### [EXERCISE OBJECTIVE]
Leave the pictures out and retype the lines from the beginning through the line with "link('strap', sweep_bm(sp, [1.7e-3]", both ends included.
───── RECORD LIST
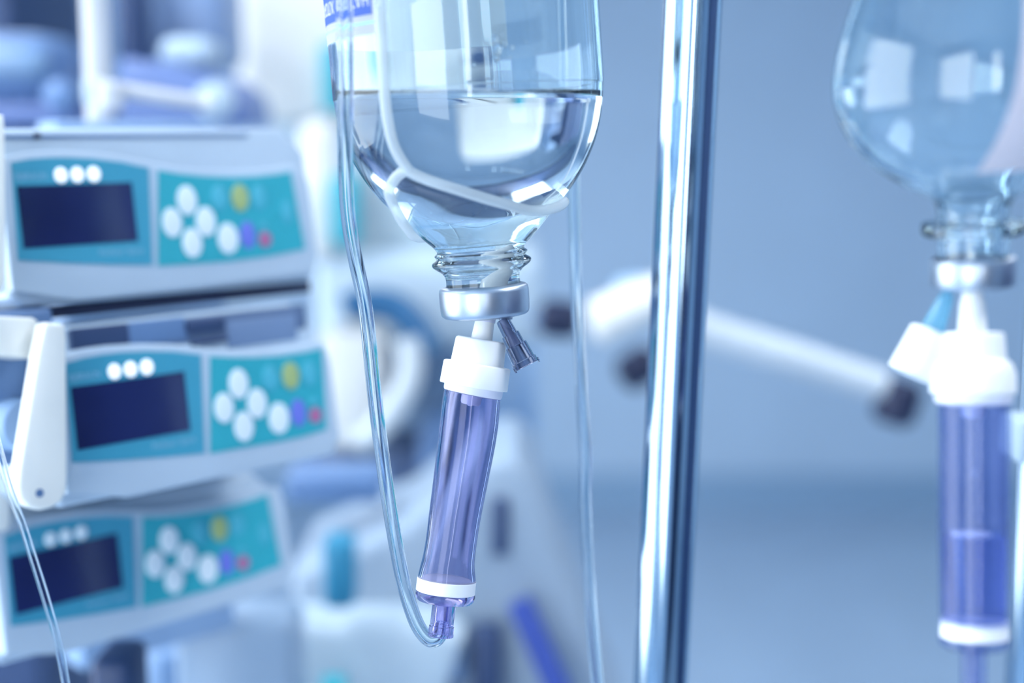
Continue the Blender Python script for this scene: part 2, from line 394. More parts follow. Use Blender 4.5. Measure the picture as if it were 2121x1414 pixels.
# hanger sling round the bottle shoulder
def hit(px, py, off=0.):
    v = (P(px, py, 1.0) - CE).normalized(); t = .36
    while t < .50:
        p = CE + v * t; s = (p - B0).dot(Zb); q = p - B0 - Zb * s
        if s > 0 and q.length <= r_out(max(s, out_s[1][1])) + off: return p
        t += .0002
    return None
SL = film('sling plastic', (.90, .96, 1.0), (.95, .985, 1.0), .25, .62)
sling = thing('bottle_sling', 'milky plastic hanging strap looped round the shoulder of the middle bottle', 'hanger strap', P(842, 352, .43))
so = 1.4e-3
front = [hit(x, y, so) for x, y in ((843, 352), (872, 367), (905, 379), (950, 393), (1000, 409), (1050, 423), (1100, 436))]
tail = [on_b(rad(a), s * k, r_out(s * k) + so) for a, s in ((66, 217), (90, 226), (115, 222), (150, 205), (180, 190), (-150, 178), (-118, 172), (-90, 178), (-72, 196), (-62, 222))]
lead = [hit(x, y, so) for x, y in ((806, 402), (812, 380), (826, 362))]
loop = [tuple(p) for p in front + tail + lead if p is not None]
lp = spline(loop + [loop[0]], 6)[:-1]
link('loop', sweep_bm(lp, [1.75e-3] * len(lp), 14, closed=True), SL, sling)
st = [hit(x, y, so) for x, y in ((788, 10), (790, 80), (794, 150), (799, 220), (812, 290), (828, 326), (846, 352))]
top = P(786, -60, .40)
st = [tuple(P(900, -900, .42)), tuple(P(792, -330, .402))] + [tuple(top)] + [tuple(p) for p in st if p]
sp = spline(st, 6)
link('strap', sweep_bm(sp, [1.7e-3] * len(sp), 14), SL, sling)

# ------------------------------------------------------------------ main infusion set
D = .470; kd = K(D)
def chain(name, pts, m, parent, d=D, n=48, sub=1, wall=None, cap=True):
    """turned part along (x, y, radius in pixels) stations"""
    q = spline(pts, sub) if sub > 1 else pts
    P3 = [P(x, y, d) for x, y, r in q]; R3 = [r * K(d) for x, y, r in q]
    return link(name, sweep_bm(P3, R3, n, inner=None if wall is None else [max(r - wall, 1e-5) for r in R3], cap=cap), m, parent)
def stations(a, b, prof):
    """prof: (pixels along a->b, radius)"""
    L = math.hypot(b[0] - a[0], b[1] - a[1]); ux, uy = (b[0] - a[0]) / L, (b[1] - a[1]) / L
    return [(a[0] + ux * t, a[1] + uy * t, r) for t, r in prof]
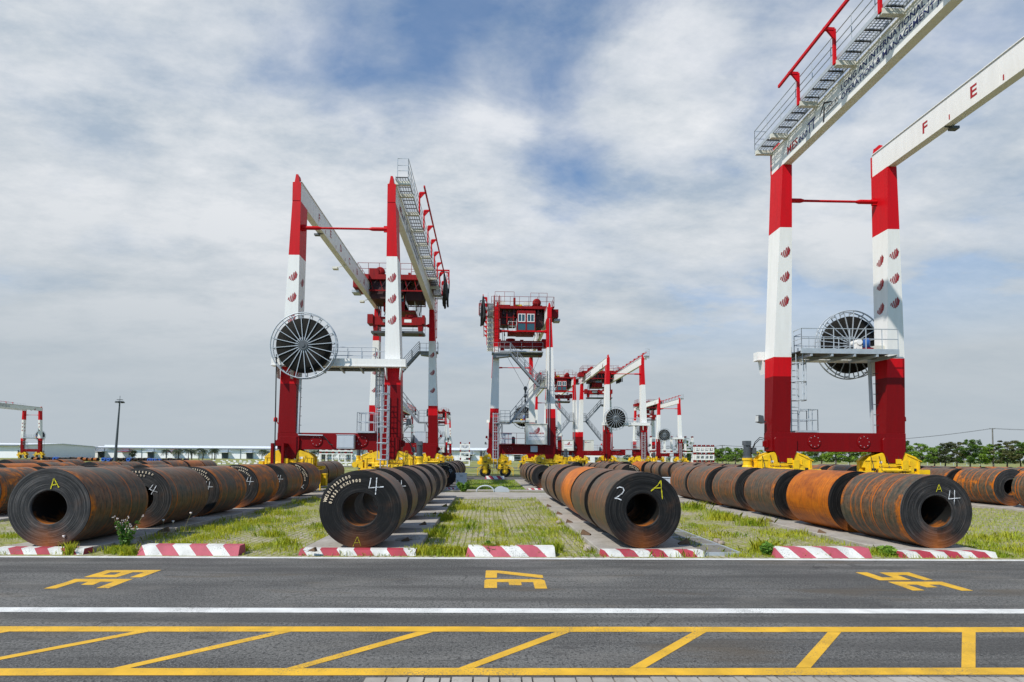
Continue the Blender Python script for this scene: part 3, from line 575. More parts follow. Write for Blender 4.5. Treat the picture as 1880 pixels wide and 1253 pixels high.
r3 = row(3.76, [12.35, 14.85, 17.4, 19.55, 22.6, 24.9], [1.81, 1.80, 1.80, 1.78, 1.80, 1.76], [2.15, 2.15, 2.05, 2.05, 2.1, 2.05], [0.24, 0.26, 0.92, 0.22, 0.36, 0.30], 'the near row right of the central grass', GN, [0.55, 0.58, 0.85, 0.55, 0.5, 0.5], 1.01)
r3[0]['label'] = 'steel coil with a white chalk 2 and a slanting yellow A on its face'; r3[2]['label'] = 'bright orange rusted coil in the row right of the central grass strip'
chalk(r3[0], '2', -0.305, 0.22, 0.16, 'chalk_white', -8, 0.017); chalk(r3[0], 'Aside', 0.20, 0.28, 0.24, 'chalk_yellow', 0, 0.020)
r4 = row(10.92, [12.58, 15.15, 18.05, 20.85, 23.6, 26.25], [1.79, 1.80, 1.78, 1.78, 1.78, 1.76], [2.15, 2.15, 2.15, 2.15, 2.15, 2.15], [0.42, 0.95, 0.34, 0.36, 0.32, 0.36], 'the near row at right', GN, [0.5, 0.62, 0.52, 0.55, 0.6, 0.55], 1.0)
r4[0]['label'] = 'front right steel coil ringed by orange straps, with yellow A and white 4'; r4[1]['label'] = 'large orange rusted coil just behind the front right coil'
chalk(r4[0], 'A', 0.03, 0.32, 0.10, 'chalk_yellow', 0, 0.014); chalk(r4[0], '4', 0.235, 0.20, 0.18, 'chalk_white', 0, 0.014)
stencil(r4[1], ['WXSB17921400', '01953.00X1900'], 60, 0.05, 0.44, 5.6)
row(-17.12, [17.5, 19.9, 22.6, 25.7], 1.66, [1.9, 2.0, 1.95, 2.0], [0.50, 0.42, 0.38, 0.5], 'the near row at the left edge', GN, [0.62]*4)
rm = row(-24.2, [25.8, 28.2], 1.62, [2.0, 1.9], [0.85, 0.5], 'the second near row from the left edge', GN, [0.6, 0.6])
stencil(rm[0], ['WXSB1.00', 'X1900'], 130, 0.06, 0.44, 7)
r6 = row(24.95, [21.6, 24.5, 27.2], [1.72, 1.74, 1.70], [2.1, 2.2, 2.1], [0.42, 0.42, 0.40], 'the near row at the right edge', GN, [0.62, 0.66, 0.5])
chalk(r6[1], 'A', 0.10, 0.26, 0.12, 'chalk_yellow', -20, 0.013)
row(-31.4, [33.9, 35.95, 38.0], 1.70, 1.95, 0.5, 'the outermost left row of the second block', GS, z=0.10)
row(-24.2, [31.7, 33.95, 36.3, 38.8, 41.2, 43.4], 1.66, [2.0, 2.0, 2.1, 2.1, 2.1, 2.0], [0.5, 0.3, 0.4, 0.5, 0.85, 0.45], 'the left row of the second block', GS, z=0.10)
row(-12.5, [34.0, 36.4, 38.5, 40.7], 1.70, [2.0, 2.0, 2.15, 2.1], [0.2, 0.25, 0.4, 0.35], 'the row behind the left crane wheel', GS, z=0.10)
r = row(-2.95, [36.0, 39.0, 42.0, 45.0, 48.0, 51.5], 1.72, 1.35, 0.22, 'the second block left of centre', GS, z=0.10); stencil(r[0], ['WXSB17966400', '01950.00X1900'], 128, 0.05, 0.45, 5.6); chalk(r[0], '4', 0.28, 0.16, 0.16, 'chalk_white', 0, 0.014)
row(3.9, [35.2, 37.6, 40.2, 43.0, 45.6], 1.62, [1.5, 1.6, 2.0, 2.0, 2.0], 0.3, 'the second block right of centre', GS, z=0.10)
r = row(10.95, [39.3, 41.7, 44.5, 46.9, 49.4, 52], 1.66, [1.95, 2.0, 2.0, 2.0, 2.0, 2.0], 0.26, 'the second block behind the coil chalked 2', GS, z=0.10); stencil(r[0], ['WXSB17923400', '01953.00X1900'], 95, 0.055, 0.44, 5.6)
row(17.9, [36.0, 38.4, 40.9, 43.4, 46.0, 48.4, 51.2, 53.8, 57.0, 59.2], 1.74, [2.05]*10, [0.4, 0.3, 0.35, 0.3, 0.3, 0.28, 0.3, 0.3, 0.9, 0.92], 'the long row behind the near row at right', GS, z=0.10)
for k, xx in enumerate((24.9, 31.9, 38.9, 45.9, 52.9)):
    ds = [34.6+random.uniform(0, 0.8)+i*2.45 for i in range(6 if k < 2 else 5)]
    row(xx, ds, 1.72-0.03*k, 2.1, 0.52, 'second-block row number %s beyond the right crane' % ('one', 'two', 'three', 'four', 'five')[k], GS, z=0.10, jit=0.1)
row(10.9, [62, 64.6, 67.2, 69.8, 72.4], 1.7, 2.0, 0.35, 'the third block beneath the middle cranes', GF, z=0.0)
row(17.9, [66, 68.6, 71.2, 73.8, 76.4, 79], 1.7, 2.0, 0.5, 'the third block right of the middle cranes', GF, z=0.0)
row(27.5, [62, 64.6, 67.2, 69.8, 72.4], 1.7, 2.0, 0.55, 'the third block, right end', GF, z=0.0)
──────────
### [CORRECT OUTPUT]
Continue the Blender Python script for this scene: part 2, from line 394. More parts follow. Use Blender 4.5. Measure the picture as if it were 2121x1414 pixels.
# hanger sling round the bottle shoulder
def hit(px, py, off=0.):
    v = (P(px, py, 1.0) - CE).normalized(); t = .36
    while t < .50:
        p = CE + v * t; s = (p - B0).dot(Zb); q = p - B0 - Zb * s
        if s > 0 and q.length <= r_out(max(s, out_s[1][1])) + off: return p
        t += .0002
    return None
SL = film('sling plastic', (.90, .96, 1.0), (.95, .985, 1.0), .25, .62)
sling = thing('bottle_sling', 'milky plastic hanging strap looped round the shoulder of the middle bottle', 'hanger strap', P(842, 352, .43))
so = 1.4e-3
front = [hit(x, y, so) for x, y in ((843, 352), (872, 367), (905, 379), (950, 393), (1000, 409), (1050, 423), (1100, 436))]
tail = [on_b(rad(a), s * k, r_out(s * k) + so) for a, s in ((66, 217), (90, 226), (115, 222), (150, 205), (180, 190), (-150, 178), (-118, 172), (-90, 178), (-72, 196), (-62, 222))]
lead = [hit(x, y, so) for x, y in ((806, 402), (812, 380), (826, 362))]
loop = [tuple(p) for p in front + tail + lead if p is not None]
lp = spline(loop + [loop[0]], 6)[:-1]
link('loop', sweep_bm(lp, [1.75e-3] * len(lp), 14, closed=True), SL, sling)
st = [hit(x, y, so) for x, y in ((788, 10), (790, 80), (794, 150), (799, 220), (812, 290), (828, 326), (846, 352))]
top = P(786, -60, .40)
st = [tuple(P(900, -900, .42)), tuple(P(792, -330, .402))] + [tuple(top)] + [tuple(p) for p in st if p]
sp = spline(st, 6)
link('strap', sweep_bm(sp, [1.7e-3] * len(sp), 14), SL, sling)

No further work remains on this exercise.